Ahmed, chauffeur routier de la région de Houara

Dans les années 1980, les petit·es paysan·nes irriguaient leurs cultures à l’aide de puits, une pratique courante dans de nombreuses régions arides, telle que la nôtre. À l’époque, les puits à eau n’étaient profonds que de 90 mètres ; de nos jours, il arrive que l’on ne trouve pas d’eau même en forant à 220 mètres de profondeur, voire plus. Les petit·es paysan·nes faisaient pousser des citronniers et des melons.

En raison de l’abaissement considérable de la nappe phréatique, la région de Houara est le théâtre de la disparition progressive de l’agriculture familiale et à petite échelle. D’après Ahmed, le nombre de petit·es exploitant·es a chuté de 70 % ces dernières décennies. Bon nombre de paysan·nes ont vu leurs citronniers s’assécher et mourir à petit feu. Selon Ahmed, la grave pénurie d’eau a transformé ces terres agricoles en véritables friches.

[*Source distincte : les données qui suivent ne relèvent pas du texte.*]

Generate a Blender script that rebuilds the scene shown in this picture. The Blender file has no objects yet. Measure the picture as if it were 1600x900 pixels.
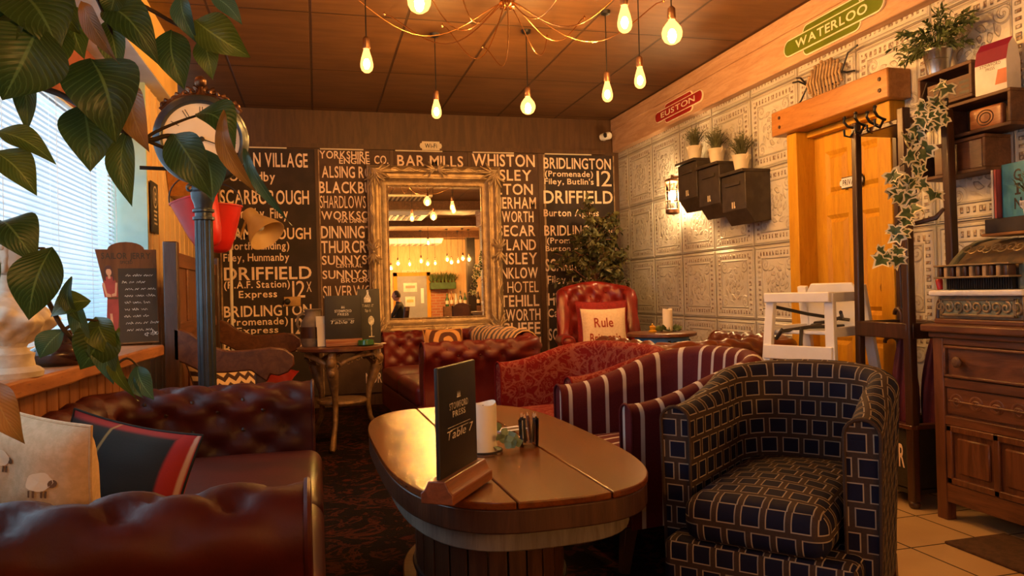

Ne pouvant plus exploiter la terre, de nombreux·ses autochtones qui travaillaient auparavant comme ouvrier·es agricoles ont été contraint·es de migrer. Quant aux agriculteur·rices forcé·es d’abandonner la production d’agrumes, certain·es d’entre eux et elles ont modifié leurs pratiques agricoles et se sont orienté·es vers l’élevage, ce qui leur a porté préjudice. En effet, Ahmed estime que leurs familles ont ainsi sombré dans le dénuement économique et la marginalisation. De plus, ces paysan·nes ont dû se tourner vers d’autres activités rémunératrices, comme le métier de chauffeur dans le secteur formel ou informel des transports. Malheureusement, même cette « profession » est sur le déclin du fait de la migration des agriculteur·trices vers les villages environnants. Ahmed affirme que dans sa région, il ne reste plus un·e seul·e paysan·ne. Bon nombre d’entre elles et eux travaillent désormais comme ouvrier·res agricoles sur de grandes exploitations d’agrumes.